Sunday, January 04, 2009

The Woods Are Dark, by Richard Laymon

(pb; 1981, 2008)

From the back cover:

"Neala and her friend Sherri only wanted to do a little hiking through the woods. Little did they know they would soon be shackled to a dead tree, waiting for Them to arrive. The Dills family thought the small hotel in the quiet town seemed quaint and harmless enough. Until they, too, found themselves shackled to trees in the middle of the night, while They approached, hungry for human flesh. . .

"When this classic novel of terror was first published, it was heavily cut, with nearly fifty pages removed. Now, for the first time ever, the missing text has been completely restored and every horrifying page is back. Finally, the novel can be read the way it was meant to be!"


Review:

Two groups of tourists, passing through a backwoods town called Barlow, are kidnapped by the townsfolk and chained to forest trees in the middle of the night. The tourists have been left for the Krulls, a race of misshapen, cannibalistic, woods-dwelling creatures who are barely human. When one of the townspeople, Johnny Robbins, decides to free the tourists, things go haywire.

Laymon's writing is stripped to the bone here, making for a savage (occasionally shocking), adrenalin-laced tale.

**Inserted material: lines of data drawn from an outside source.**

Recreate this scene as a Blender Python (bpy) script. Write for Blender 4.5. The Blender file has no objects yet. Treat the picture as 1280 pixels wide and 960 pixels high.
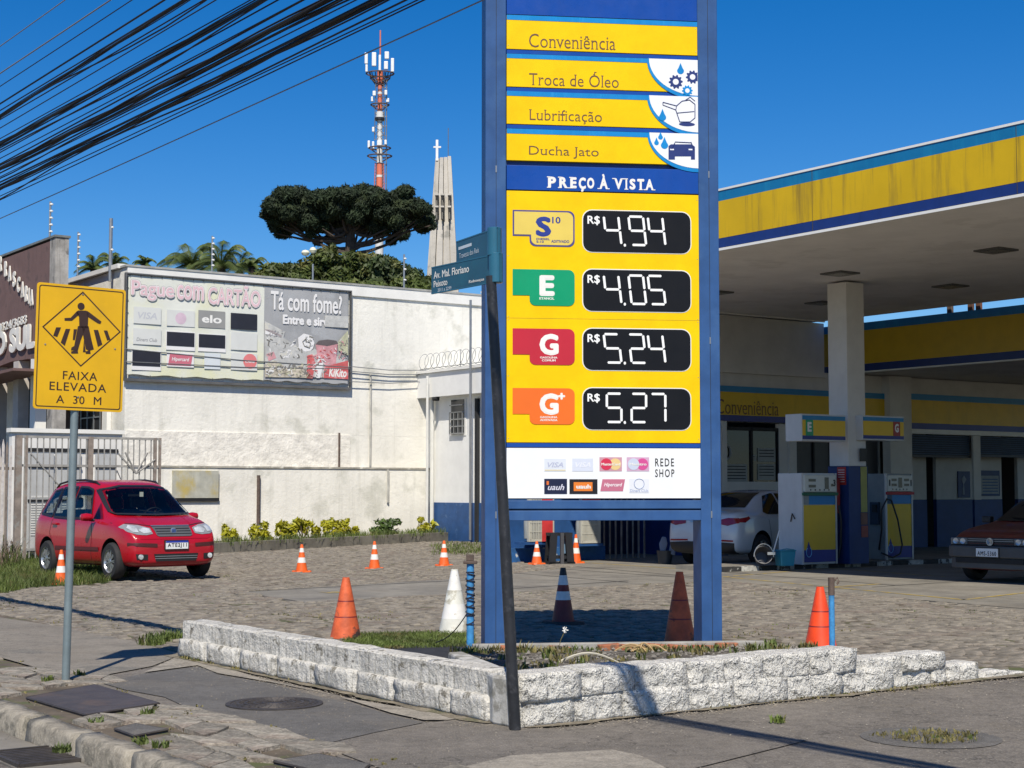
import bpy, bmesh, math, random
import numpy as np
from mathutils import Vector, Matrix, geometry
from mathutils.bvhtree import BVHTree
random.seed(7); np.random.seed(7)
SC = bpy.context.scene; COL = SC.collection
R = math.radians
# ---------------------------------------------------------------- camera
F = 2000.0; PITCH = math.atan(132.0/F); CH = 1.5
cam = bpy.data.cameras.new('camera'); camo = bpy.data.objects.new('camera', cam); COL.objects.link(camo)
camo.location = (0, 0, CH); camo.rotation_euler = (math.pi/2+PITCH, 0, 0)
cam.sensor_width = 36; cam.lens = F/1280*36; cam.clip_end = 3000; cam.clip_start = .1
SC.camera = camo
# ---------------------------------------------------------------- world, sun, exposure
SUN_EL, SUN_AZ = R(49.5), R(-1.5)     # the sun stands behind the camera, shadows fall away from it
w = bpy.data.worlds.new('World'); SC.world = w; w.use_nodes = True
nt = w.node_tree; nt.nodes.clear()
sky = nt.nodes.new('ShaderNodeTexSky'); sky.sky_type = 'NISHITA'; sky.sun_disc = False
sky.sun_elevation = SUN_EL; sky.sun_rotation = math.pi + R(1.5)
sky.air_density = 1.0; sky.dust_density = 0.35; sky.ozone_density = 5.0; sky.altitude = 900
hs = nt.nodes.new('ShaderNodeHueSaturation'); hs.inputs['Hue'].default_value = .507; hs.inputs['Saturation'].default_value = 1.38; hs.inputs['Value'].default_value = 1.0
bg = nt.nodes.new('ShaderNodeBackground'); bg.inputs['Strength'].default_value = 0.10
out = nt.nodes.new('ShaderNodeOutputWorld')
nt.links.new(sky.outputs[0], hs.inputs['Color']); nt.links.new(hs.outputs[0], bg.inputs[0]); nt.links.new(bg.outputs[0], out.inputs[0])
sl = bpy.data.lights.new('sun', 'SUN'); sl.energy = 5.0; sl.angle = R(.5); sl.color = (1, .925, .80)
so = bpy.data.objects.new('sun', sl); COL.objects.link(so)
sundir = Vector((math.sin(R(-1.5))*math.cos(SUN_EL), -math.cos(R(1.5))*math.cos(SUN_EL), math.sin(SUN_EL)))
so.rotation_euler = sundir.to_track_quat('Z', 'Y').to_euler(); so.location = (0, -20, 30)
SC.view_settings.view_transform = 'Standard'; SC.view_settings.look = 'None'
SC.view_settings.exposure = 0.15; SC.view_settings.gamma = 1
SC.render.engine = 'CYCLES'; SC.cycles.max_bounces = 6; SC.cycles.caustics_reflective = False; SC.cycles.caustics_refractive = False
# ---------------------------------------------------------------- geometry of the photograph
FW = Vector((0, math.cos(PITCH), math.sin(PITCH))); UP = Vector((0, -math.sin(PITCH), math.cos(PITCH)))
CAM = Vector((0, 0, CH))
def ray(px, py): return FW + Vector(((px-640)/F, 0, 0)) + UP*((480-py)/F)
def GP(px, py, z=0.0):
    d = ray(px, py); t = (z-CH)/d.z; p = CAM+d*t; return Vector((p.x, p.y, z))
def YP(px, py, Y):
    d = ray(px, py); return CAM+d*(Y/d.y)
def proj(p):
    d = Vector(p)-CAM; k = d.dot(FW); return (640+F*d.x/k, 480-F*d.dot(UP)/k) if k > .1 else (-9999, -9999)
UA = 35.1   # street grid: u runs right and away, v runs left and away
U = Vector((math.cos(R(UA)), math.sin(R(UA)), 0)); V = Vector((-U.y, U.x, 0))
def WS(w_, s_, z=0): return U*w_+V*s_+Vector((0, 0, z))
def tows(p): p = Vector((p[0], p[1], 0)); return p.dot(U), p.dot(V)
class Plane:
    """a vertical plane; local x runs along it (to the right in view), z up, y away from the viewer"""
    def __init__(s, p, deg):
        s.o = Vector((p[0], p[1], 0)); s.a = R(deg); s.d = Vector((math.cos(s.a), math.sin(s.a), 0)); s.n = Vector((-s.d.y, s.d.x, 0))
    def at(s, px, py, off=0.0):
        d = ray(px, py); o = s.o+s.n*off; t = (o-CAM).dot(s.n)/d.dot(s.n); p = CAM+d*t
        return (p-s.o).dot(s.d), p.z
    def box(s, x0, y0, x1, y1, off=0.0):
        ym = (y0+y1)/2
        a = s.at(x0, ym, off)[0]; b = s.at(x1, ym, off)[0]
        return a, b, s.at(x0, y1, off)[1], s.at(x0, y0, off)[1]
    def world(s, x, z=0, y=0): p = s.o+s.d*x+s.n*y; return Vector((p.x, p.y, z))
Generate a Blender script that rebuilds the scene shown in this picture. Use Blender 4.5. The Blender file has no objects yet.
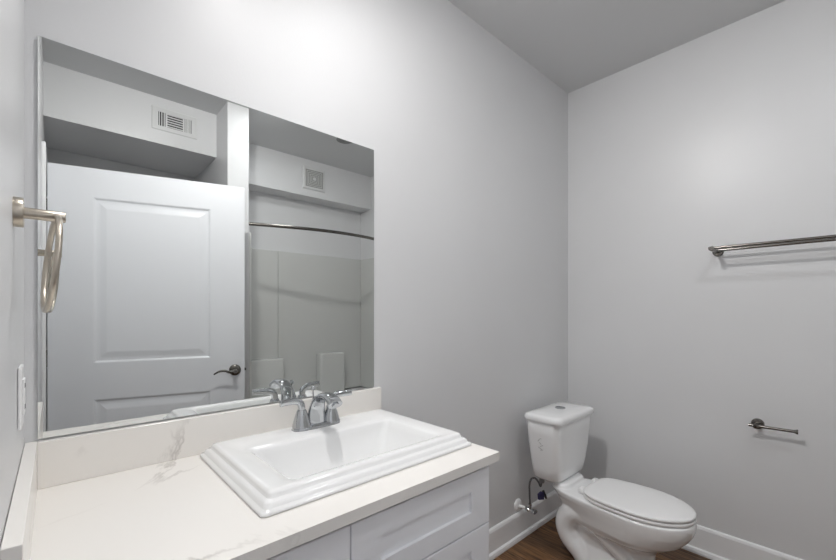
import bpy, bmesh, math
from mathutils import Vector, Matrix
PI = math.pi
sc = bpy.context.scene
COL = sc.collection

# ------------------------------------------------------------------ camera
cam_d = bpy.data.cameras.new('camera')
cam = bpy.data.objects.new('camera', cam_d); COL.objects.link(cam)
cam_d.sensor_width = 36.0
cam_d.lens = 395.5 / 836 * 36.0
cam_d.shift_y = 32 / 836
cam_d.clip_start = 0.01
cam.location = (0.052, -1.253, 1.26)
cam.rotation_euler = (PI / 2, 0, -math.radians(42.5))
sc.camera = cam

# ------------------------------------------------------------------ world / exposure
w = bpy.data.worlds.new('world'); sc.world = w; w.use_nodes = True
w.node_tree.nodes['Background'].inputs[0].default_value = (0.8, 0.87, 1.0, 1)
w.node_tree.nodes['Background'].inputs[1].default_value = 0.3
vs = sc.view_settings
vs.view_transform = 'Standard'; vs.look = 'None'; vs.gamma = 1.0
vs.use_curve_mapping = False
vs.exposure = 0.1
sc.cycles.max_bounces = 16
sc.cycles.diffuse_bounces = 10
sc.cycles.glossy_bounces = 8
sc.cycles.use_denoising = True
sc.cycles.sample_clamp_indirect = 6.0
LAMP = 610.0      # radiance of the lens of the ceiling spotlight over the vanity
LX, LY = .52, -.43
FILL_LAMP = 40.0    # radiance of the added fill light over the middle of the floor
HALL = 6.0        # power of the hallway ceiling light beyond the doorway

# ------------------------------------------------------------------ materials
def new_mat(name):
    m = bpy.data.materials.new(name); m.use_nodes = True
    nt = m.node_tree
    return m, nt, nt.nodes['Principled BSDF']

def mat(name, col, rough=0.5, metal=0.0, coat=0.0, spec=0.5, noise=0.0, nscale=30.0, bump=0.0, bscale=200.0):
    m, nt, b = new_mat(name)
    b.inputs['Base Color'].default_value = (*col, 1)
    b.inputs['Roughness'].default_value = rough
    b.inputs['Metallic'].default_value = metal
    b.inputs['Coat Weight'].default_value = coat
    b.inputs['Coat Roughness'].default_value = 0.05
    b.inputs['Specular IOR Level'].default_value = spec
    tc = nt.nodes.new('ShaderNodeTexCoord')
    if noise:
        n = nt.nodes.new('ShaderNodeTexNoise'); n.inputs['Scale'].default_value = nscale
        n.inputs['Detail'].default_value = 4
        nt.links.new(tc.outputs['Object'], n.inputs['Vector'])
        r = nt.nodes.new('ShaderNodeValToRGB')
        r.color_ramp.elements[0].position = 0.3; r.color_ramp.elements[1].position = 0.7
        r.color_ramp.elements[0].color = (*[c * (1 - noise) for c in col], 1)
        r.color_ramp.elements[1].color = (*[min(1, c * (1 + noise)) for c in col], 1)
        nt.links.new(n.outputs['Fac'], r.inputs['Fac'])
        nt.links.new(r.outputs['Color'], b.inputs['Base Color'])
    if bump:
        n2 = nt.nodes.new('ShaderNodeTexNoise'); n2.inputs['Scale'].default_value = bscale
        n2.inputs['Detail'].default_value = 3
        nt.links.new(tc.outputs['Object'], n2.inputs['Vector'])
        bp = nt.nodes.new('ShaderNodeBump'); bp.inputs['Strength'].default_value = bump
        bp.inputs['Distance'].default_value = 0.001
        nt.links.new(n2.outputs['Fac'], bp.inputs['Height'])
        nt.links.new(bp.outputs['Normal'], b.inputs['Normal'])
    return m

M = {}
M['wall'] = mat('wall_paint', (0.69, 0.694, 0.702), 0.37, spec=0.5, noise=0.012, nscale=3, bump=0.25, bscale=160)
M['ceil'] = mat('ceiling_paint', (0.68, 0.685, 0.69), 0.8, spec=0.2, bump=0.3, bscale=120)
M['trim'] = mat('trim_paint', (0.84, 0.845, 0.855), 0.35)
M['door'] = mat('door_paint', (0.74, 0.755, 0.785), 0.38, bump=0.08, bscale=60)
M['cab'] = mat('cabinet_paint', (0.88, 0.89, 0.92), 0.4)
M['gap'] = mat('dark_gap', (0.03, 0.03, 0.035), 0.8)
M['porc'] = mat('porcelain', (0.88, 0.885, 0.89), 0.12, coat=0.5)
M['sinkp'] = mat('sink_porcelain', (0.87, 0.873, 0.872), 0.10, coat=0.5)
M['plast'] = mat('white_plastic', (0.87, 0.87, 0.87), 0.3)
M['chrome'] = mat('chrome', (0.55, 0.565, 0.58), 0.07, 1.0)
M['nickel'] = mat('brushed_nickel', (0.52, 0.47, 0.40), 0.28, 1.0, bump=0.2, bscale=500)
M['dnick'] = mat('dark_satin_nickel', (0.20, 0.19, 0.175), 0.2, 1.0)
M['mirror'] = mat('mirror_silver', (0.77, 0.785, 0.775), 0.0, 1.0)
M['medge'] = mat('mirror_edge', (0.25, 0.28, 0.27), 0.2, 0.5)
M['acryl'] = mat('acrylic', (0.60, 0.605, 0.59), 0.25)
M['grille'] = mat('grille_white', (0.67, 0.675, 0.675), 0.5)
M['grill2'] = mat('fan_grille_grey', (0.36, 0.365, 0.35), 0.5)
M['slot'] = mat('slot_dark', (0.04, 0.04, 0.04), 0.8)
M['blue'] = mat('navy_tag', (0.03, 0.025, 0.09), 0.5)
M['rubber'] = mat('black_rubber', (0.02, 0.02, 0.022), 0.5)
M['greyp'] = mat('grey_plastic', (0.25, 0.25, 0.25), 0.5)
M['mark'] = mat('grey_relief', (0.46, 0.46, 0.46), 0.3)
# braided hose
m, nt, b = new_mat('braided_hose')
b.inputs['Metallic'].default_value = 0.9; b.inputs['Roughness'].default_value = 0.35
tc = nt.nodes.new('ShaderNodeTexCoord'); ck = nt.nodes.new('ShaderNodeTexChecker')
ck.inputs['Scale'].default_value = 500
ck.inputs[1].default_value = (0.35, 0.35, 0.36, 1); ck.inputs[2].default_value = (0.06, 0.06, 0.065, 1)
nt.links.new(tc.outputs['Object'], ck.inputs['Vector']); nt.links.new(ck.outputs['Color'], b.inputs['Base Color'])
M['hose'] = m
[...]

For the most part, Laymon's sketched-out characters work.  This is, after all, a well-written, action-oriented B-movie plot.

Development-wise, one of the characters suffers because of Laymon's character-sketching: Lander Dills, one of the kidnapped tourists.  Lander is a middle-aged father and husband, who, from the get-go, has loose screws in his head.  In unbelievably swift fashion, he slips into the primitive mindset of a full-on killer.

The above nit aside, this is an excellent read. Make sure you read the new restored version of Woods.  Without those key Lander Dills pages (which were cut from the original publication of the novel, without the author's consent/knowledge), Woods would be little more than a hackneyed-could-have-been-memorable novel.

Fans of Jack Ketchum's Off Season and Offspring will probably enjoy this novel.

1 comment:

megastein said...

Yes, this sounds like early splatter-punk to me...I'll have to check it out. Thanks for the review.